** BEGIN **

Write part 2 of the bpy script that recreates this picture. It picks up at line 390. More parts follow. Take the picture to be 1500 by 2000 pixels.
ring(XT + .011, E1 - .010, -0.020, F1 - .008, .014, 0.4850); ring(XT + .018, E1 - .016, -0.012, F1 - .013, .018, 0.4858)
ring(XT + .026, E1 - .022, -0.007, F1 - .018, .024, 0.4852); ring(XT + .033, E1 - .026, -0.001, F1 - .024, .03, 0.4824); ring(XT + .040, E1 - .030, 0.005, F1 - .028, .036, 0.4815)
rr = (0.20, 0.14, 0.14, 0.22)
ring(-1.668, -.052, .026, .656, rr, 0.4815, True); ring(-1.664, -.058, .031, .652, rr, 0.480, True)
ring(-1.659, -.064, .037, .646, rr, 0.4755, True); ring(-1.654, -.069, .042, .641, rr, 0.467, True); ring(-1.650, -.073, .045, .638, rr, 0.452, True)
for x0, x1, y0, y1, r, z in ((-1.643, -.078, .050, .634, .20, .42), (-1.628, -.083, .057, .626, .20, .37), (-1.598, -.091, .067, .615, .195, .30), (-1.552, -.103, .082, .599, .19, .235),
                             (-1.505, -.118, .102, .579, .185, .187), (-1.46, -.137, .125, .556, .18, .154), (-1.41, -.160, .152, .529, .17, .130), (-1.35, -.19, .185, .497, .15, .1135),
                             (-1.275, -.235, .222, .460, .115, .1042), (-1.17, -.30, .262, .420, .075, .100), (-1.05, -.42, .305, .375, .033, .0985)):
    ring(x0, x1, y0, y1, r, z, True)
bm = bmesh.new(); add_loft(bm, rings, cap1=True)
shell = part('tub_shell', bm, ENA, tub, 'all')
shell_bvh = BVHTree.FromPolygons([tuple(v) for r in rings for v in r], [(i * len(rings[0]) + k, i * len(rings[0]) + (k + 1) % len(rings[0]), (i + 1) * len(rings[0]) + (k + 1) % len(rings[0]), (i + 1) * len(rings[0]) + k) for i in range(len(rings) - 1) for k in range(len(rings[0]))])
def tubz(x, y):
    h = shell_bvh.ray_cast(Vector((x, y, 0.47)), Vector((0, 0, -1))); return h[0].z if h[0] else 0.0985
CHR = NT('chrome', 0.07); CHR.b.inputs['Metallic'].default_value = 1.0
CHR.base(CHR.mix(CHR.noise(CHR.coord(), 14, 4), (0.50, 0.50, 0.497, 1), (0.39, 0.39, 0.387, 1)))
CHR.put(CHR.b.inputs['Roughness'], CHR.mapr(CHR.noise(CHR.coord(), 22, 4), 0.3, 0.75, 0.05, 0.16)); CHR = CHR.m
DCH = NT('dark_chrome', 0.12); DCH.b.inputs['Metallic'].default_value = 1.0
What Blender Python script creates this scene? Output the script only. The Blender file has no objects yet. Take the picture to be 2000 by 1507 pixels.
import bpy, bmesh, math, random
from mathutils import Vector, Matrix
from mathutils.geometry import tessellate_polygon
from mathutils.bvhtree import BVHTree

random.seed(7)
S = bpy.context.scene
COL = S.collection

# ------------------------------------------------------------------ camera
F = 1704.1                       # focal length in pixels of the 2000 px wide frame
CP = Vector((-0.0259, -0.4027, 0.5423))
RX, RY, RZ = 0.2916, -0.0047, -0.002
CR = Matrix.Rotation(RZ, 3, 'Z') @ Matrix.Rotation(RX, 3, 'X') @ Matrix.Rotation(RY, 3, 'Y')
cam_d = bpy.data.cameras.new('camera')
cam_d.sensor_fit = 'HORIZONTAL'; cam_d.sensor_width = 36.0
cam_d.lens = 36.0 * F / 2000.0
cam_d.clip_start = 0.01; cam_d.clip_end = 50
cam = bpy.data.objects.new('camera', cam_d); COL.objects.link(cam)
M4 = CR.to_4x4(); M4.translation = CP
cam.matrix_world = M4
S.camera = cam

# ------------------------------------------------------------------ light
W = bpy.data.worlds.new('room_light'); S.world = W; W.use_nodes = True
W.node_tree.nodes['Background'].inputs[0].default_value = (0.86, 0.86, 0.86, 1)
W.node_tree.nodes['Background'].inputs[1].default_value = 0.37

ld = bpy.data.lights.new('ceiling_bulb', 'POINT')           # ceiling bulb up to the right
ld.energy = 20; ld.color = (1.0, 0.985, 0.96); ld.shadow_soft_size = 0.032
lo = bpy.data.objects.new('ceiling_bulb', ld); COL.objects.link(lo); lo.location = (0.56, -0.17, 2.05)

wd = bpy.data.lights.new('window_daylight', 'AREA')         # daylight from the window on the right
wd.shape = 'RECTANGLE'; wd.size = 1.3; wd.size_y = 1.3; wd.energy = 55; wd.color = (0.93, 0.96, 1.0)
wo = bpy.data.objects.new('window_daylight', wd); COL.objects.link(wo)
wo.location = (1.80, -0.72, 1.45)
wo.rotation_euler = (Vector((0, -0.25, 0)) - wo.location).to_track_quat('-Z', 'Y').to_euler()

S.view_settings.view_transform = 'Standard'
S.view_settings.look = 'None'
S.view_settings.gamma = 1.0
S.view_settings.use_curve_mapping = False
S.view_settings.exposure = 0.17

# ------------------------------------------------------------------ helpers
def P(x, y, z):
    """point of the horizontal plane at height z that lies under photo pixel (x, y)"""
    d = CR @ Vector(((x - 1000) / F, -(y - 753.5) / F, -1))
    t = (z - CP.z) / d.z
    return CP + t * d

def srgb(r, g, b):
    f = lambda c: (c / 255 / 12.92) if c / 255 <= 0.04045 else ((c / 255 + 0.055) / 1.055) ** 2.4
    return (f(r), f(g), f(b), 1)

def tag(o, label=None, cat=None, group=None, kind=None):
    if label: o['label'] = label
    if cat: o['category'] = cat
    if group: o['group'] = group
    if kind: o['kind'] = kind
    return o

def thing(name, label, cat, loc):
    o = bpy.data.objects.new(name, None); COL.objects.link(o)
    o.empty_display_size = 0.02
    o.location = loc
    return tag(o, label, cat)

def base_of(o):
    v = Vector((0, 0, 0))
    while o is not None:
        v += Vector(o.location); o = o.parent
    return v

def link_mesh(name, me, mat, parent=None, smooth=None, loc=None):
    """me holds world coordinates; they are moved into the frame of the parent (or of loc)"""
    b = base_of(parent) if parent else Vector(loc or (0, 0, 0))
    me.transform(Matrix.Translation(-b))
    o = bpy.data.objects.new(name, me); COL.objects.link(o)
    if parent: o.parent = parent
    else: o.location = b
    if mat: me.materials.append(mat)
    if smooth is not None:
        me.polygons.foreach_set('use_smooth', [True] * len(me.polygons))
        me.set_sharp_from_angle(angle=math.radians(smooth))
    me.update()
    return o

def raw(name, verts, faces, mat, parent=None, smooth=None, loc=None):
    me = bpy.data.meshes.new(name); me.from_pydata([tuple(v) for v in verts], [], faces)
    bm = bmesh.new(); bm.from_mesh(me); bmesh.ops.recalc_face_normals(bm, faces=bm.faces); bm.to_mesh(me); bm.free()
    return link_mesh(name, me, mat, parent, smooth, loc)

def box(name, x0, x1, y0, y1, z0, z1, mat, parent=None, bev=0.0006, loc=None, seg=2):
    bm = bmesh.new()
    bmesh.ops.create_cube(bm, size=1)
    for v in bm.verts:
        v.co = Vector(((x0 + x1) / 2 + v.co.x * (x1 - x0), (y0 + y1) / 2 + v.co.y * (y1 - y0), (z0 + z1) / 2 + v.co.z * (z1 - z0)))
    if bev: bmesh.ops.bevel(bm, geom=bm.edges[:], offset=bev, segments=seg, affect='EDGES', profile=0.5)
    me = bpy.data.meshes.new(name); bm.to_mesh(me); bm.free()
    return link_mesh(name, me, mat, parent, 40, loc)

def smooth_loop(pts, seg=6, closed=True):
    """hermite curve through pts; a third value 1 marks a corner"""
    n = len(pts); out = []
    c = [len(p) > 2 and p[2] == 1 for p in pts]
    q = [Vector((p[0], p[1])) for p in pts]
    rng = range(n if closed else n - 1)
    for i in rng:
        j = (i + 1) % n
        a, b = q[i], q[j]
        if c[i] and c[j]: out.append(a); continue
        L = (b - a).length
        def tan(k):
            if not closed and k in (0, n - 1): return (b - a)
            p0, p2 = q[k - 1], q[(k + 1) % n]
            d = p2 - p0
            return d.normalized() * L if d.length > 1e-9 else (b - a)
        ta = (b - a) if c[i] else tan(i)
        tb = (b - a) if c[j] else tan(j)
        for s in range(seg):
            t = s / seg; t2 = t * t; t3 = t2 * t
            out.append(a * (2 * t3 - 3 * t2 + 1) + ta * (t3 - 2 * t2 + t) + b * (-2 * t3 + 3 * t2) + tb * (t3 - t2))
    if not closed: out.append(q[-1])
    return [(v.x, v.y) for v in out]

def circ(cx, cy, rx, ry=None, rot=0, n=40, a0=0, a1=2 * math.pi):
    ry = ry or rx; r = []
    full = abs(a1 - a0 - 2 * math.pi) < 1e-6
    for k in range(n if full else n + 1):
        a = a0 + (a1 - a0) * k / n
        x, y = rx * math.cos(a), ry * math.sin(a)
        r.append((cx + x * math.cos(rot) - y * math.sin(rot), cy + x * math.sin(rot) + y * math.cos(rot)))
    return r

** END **

What is being asked:
Go through the lines above. Select every one that has the string "this".

Answer:
Write part 2 of the bpy script that recreates this picture. It picks up at line 390. More parts follow. Take the picture to be 1500 by 2000 pixels.
What Blender Python script creates this scene? Output the script only. The Blender file has no objects yet. Take the picture to be 2000 by 1507 pixels.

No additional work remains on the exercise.